Paul Friedberg (b.1931) was a leading designer of new public spaces including diminutive vest‐pocket parks, municipal and corporate plazas and main street malls. Beginning with Riis Plaza in 1965 which served as a watershed event for the 34‐year old designer, and through his subsequent designs in the 1970s and 80s, like Peavey Plaza in downtown Minneapolis and the Fulton County Government Plaza in Atlanta Georgia, Friedberg continually adapted and reworked the elements one finds at Peavey. For example, paths are interspersed among pools, water features immerse visitors in the landscape, and year‐round use is encouraged, like skating at Peavey, Pershing Park in Washington D.C., or Calgary's 1987 Olympic Plaza in the winter. This flexibility was carried over from Friedberg’s earlier revolutionary playground designs as well as his continued observations of what made public spaces successful. It allowed for the interconnection of park features as a means to encourage discovery and initiate an active engagement with the urban environment.

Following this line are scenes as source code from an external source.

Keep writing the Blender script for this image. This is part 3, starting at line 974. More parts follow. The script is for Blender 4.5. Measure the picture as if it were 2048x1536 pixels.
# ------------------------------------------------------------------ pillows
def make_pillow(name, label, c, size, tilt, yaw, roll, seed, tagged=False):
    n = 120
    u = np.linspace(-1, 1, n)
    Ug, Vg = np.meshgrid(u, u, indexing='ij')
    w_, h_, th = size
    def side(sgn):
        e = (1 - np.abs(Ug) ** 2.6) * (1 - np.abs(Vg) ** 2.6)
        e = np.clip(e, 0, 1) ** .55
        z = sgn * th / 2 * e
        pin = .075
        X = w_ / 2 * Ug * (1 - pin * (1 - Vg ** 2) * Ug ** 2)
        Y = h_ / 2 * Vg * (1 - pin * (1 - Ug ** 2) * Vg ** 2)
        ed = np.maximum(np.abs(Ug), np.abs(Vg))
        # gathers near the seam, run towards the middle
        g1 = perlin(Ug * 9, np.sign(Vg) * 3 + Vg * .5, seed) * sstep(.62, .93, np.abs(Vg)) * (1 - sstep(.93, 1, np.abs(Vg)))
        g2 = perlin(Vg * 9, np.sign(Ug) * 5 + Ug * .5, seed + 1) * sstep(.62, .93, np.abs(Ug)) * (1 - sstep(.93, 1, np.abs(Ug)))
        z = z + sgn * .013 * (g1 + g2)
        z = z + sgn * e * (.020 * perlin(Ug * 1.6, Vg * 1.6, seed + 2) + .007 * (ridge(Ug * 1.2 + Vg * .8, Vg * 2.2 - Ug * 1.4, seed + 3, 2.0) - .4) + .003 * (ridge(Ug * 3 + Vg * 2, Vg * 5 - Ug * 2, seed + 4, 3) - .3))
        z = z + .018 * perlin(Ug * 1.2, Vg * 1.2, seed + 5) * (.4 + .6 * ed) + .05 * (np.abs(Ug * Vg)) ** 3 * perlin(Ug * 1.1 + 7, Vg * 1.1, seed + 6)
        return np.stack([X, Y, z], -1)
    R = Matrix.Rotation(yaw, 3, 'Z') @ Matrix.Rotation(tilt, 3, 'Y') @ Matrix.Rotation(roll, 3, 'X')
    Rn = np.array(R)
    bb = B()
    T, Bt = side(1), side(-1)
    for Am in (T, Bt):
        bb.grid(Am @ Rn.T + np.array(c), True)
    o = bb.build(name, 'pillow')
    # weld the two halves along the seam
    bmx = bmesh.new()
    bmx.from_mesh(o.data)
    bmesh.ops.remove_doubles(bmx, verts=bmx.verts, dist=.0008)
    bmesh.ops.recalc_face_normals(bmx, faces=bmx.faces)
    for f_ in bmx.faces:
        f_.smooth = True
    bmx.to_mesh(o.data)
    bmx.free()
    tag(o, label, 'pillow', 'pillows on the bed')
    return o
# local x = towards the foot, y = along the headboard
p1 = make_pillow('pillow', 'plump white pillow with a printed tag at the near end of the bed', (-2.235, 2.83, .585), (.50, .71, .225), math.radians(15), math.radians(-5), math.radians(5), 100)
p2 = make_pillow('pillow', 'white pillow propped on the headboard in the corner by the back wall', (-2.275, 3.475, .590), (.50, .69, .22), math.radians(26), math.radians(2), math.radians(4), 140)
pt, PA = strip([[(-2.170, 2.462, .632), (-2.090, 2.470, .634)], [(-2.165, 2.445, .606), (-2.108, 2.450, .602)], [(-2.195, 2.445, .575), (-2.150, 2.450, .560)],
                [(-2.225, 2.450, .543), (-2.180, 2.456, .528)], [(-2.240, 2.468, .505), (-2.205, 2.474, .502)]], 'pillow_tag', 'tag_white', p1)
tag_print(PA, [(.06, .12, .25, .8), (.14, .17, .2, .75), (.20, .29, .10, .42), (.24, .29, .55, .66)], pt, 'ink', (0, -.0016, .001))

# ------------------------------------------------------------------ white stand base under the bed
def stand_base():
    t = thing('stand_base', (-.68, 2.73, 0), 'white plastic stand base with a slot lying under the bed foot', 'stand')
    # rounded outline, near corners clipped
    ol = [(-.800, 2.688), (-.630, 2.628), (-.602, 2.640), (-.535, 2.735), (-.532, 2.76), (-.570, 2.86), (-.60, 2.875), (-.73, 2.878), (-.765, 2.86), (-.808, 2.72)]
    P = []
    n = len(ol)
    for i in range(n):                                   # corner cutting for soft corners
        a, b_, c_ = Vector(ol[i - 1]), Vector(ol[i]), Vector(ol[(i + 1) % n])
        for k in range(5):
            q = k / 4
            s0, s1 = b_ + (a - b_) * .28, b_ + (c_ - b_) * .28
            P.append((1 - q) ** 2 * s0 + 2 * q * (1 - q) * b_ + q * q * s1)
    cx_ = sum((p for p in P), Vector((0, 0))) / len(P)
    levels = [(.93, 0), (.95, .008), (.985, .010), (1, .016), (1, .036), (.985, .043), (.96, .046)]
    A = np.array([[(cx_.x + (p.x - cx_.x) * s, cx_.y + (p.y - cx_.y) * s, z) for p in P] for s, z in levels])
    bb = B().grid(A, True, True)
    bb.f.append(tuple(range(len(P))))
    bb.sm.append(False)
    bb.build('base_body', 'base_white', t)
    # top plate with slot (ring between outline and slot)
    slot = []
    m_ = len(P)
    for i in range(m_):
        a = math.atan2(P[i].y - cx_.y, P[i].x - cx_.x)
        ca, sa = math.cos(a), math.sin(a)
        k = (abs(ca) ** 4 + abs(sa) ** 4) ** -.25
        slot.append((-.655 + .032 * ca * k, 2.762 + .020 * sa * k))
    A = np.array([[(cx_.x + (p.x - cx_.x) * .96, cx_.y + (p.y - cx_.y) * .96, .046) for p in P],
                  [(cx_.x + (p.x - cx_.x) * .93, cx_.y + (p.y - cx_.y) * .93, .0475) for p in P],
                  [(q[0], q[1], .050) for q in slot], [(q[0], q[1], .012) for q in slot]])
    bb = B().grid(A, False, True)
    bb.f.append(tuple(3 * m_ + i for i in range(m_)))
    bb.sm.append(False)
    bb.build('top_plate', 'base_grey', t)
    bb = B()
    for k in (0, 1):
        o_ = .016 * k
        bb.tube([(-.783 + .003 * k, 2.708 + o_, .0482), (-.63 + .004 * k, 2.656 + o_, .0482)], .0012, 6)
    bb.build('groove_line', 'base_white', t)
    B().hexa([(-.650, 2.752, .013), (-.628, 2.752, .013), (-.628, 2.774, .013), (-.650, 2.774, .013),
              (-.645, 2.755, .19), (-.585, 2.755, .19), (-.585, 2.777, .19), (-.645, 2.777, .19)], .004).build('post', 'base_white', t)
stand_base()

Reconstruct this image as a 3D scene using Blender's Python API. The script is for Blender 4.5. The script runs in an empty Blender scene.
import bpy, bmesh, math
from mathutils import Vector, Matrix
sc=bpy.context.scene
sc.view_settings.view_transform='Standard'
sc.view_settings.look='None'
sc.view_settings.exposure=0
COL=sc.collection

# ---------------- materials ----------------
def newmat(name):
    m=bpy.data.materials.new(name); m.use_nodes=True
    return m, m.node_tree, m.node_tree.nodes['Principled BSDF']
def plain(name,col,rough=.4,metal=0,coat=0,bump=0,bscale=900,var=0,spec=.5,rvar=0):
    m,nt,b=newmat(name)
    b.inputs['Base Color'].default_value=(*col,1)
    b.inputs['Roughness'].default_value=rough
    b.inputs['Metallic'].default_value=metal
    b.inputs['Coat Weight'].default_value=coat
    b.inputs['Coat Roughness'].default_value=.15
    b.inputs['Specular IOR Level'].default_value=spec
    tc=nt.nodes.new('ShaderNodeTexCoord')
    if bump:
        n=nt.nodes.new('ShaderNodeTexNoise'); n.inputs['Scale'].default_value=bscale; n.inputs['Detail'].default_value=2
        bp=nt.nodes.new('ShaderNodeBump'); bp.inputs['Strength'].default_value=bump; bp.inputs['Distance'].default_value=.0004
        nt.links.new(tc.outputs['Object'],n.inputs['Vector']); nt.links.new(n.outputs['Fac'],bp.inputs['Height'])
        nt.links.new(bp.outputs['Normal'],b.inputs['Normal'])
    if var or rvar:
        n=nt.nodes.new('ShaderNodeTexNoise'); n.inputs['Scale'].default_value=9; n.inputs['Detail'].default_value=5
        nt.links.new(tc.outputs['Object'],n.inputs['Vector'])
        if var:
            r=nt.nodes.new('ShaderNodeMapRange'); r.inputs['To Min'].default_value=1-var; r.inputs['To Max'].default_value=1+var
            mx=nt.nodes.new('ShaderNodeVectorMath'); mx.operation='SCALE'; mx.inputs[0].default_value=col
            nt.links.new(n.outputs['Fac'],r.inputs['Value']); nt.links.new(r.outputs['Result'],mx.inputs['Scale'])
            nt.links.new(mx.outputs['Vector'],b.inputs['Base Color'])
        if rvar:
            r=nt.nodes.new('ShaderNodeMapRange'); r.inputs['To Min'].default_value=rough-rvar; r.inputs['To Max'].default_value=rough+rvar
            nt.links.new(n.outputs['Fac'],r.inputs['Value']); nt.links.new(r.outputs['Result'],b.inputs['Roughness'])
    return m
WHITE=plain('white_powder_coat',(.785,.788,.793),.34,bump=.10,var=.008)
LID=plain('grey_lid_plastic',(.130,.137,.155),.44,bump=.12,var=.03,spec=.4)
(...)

The Pioneers Oral History series contributes to TCLF's ultimate goal of interpreting, preserving, and protecting America's designed landscape legacy through its mission of “stewardship through education.” In making these modules available, the Oral History Initiative fosters a richer, deeper appreciation for often invisible, typically little‐known, and in some instances threatened works of landscape architecture. The series format spotlights the designer’s personal and professional history, their overall design philosophy and how that approach was carried out in their most emblematic projects. As with Friedberg, each individual module will have approximately thirty clips, with each one produced as two‐to‐four minute mini‐documentaries. Richly edited, the video segments include never before seen archival footage, new photography, and on‐location videography. To date, TCLF has also videotaped Richard Haag, Lawrence Halprin, Cornelia Oberlander, and the late Robert Royston among others.

The Pioneers Oral History series is the recipient of a 2009 National Endowment for the Arts Design Arts grant. The American Society of Landscape Architects as an official education partner for the series with outreach to over 36,000 landscape architects nationwide.

The Cultural Landscape Foundation, established in 1998, is the only not‐for‐profit organization dedicated to increasing the public’s awareness of the important legacy of culturally significant landscapes and landscape features to help save and preserve them for future generations.